I went out this morning for an easy 8 miles, but my right hip was not especially cooperative. I struggled, stopping to stretch a few times (and once to use a port-a-john which has thankfully returned to a local baseball park) and generally trying to get through it. I ended up running a very slow 6.6. miles, mostly because I was about 3 miles away from home when I realized that I was hurting too much to continue.

The plan now is to take at least 2 or 3 days off from running, using the bike & elliptical machine to minimize fitness loss, and focus on getting to Sunday's 17-miler in good enough shape to run 14 of those miles at goal marathon pace (7:50-7:55 per mile). There's no choice here but to listen to my body, as the two long runs before I taper are the key remaining workouts. If they're the cake, the rest is mostly icing. In a marathon, it's the cake that will get you to the finish line.
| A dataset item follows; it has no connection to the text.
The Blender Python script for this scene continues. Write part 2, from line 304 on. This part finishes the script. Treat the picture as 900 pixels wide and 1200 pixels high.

Too much icing on too little cake might leave you brokenhearted somewhere around mile 20, a cruelly long way to have gone for one's marathon dreams to vanish into thin air.

Hope your running is going better than mine at the moment.

-ESG

1 comment:

Shel said...

I heard about your blog from Phedippidations. I've enjoy reading about fellow runners. You and I have/had the same goal. My biggest dream is to BQ. I need to shave 12 minutes off my time. I've been offered bibs from locals who can 'get them', but I keep declining as I want to be in that field of runners on my own.

Sorry about the hip. Sounds VERY similiar to an injury I had last year. Just keep stretching -- and I'll keep reading.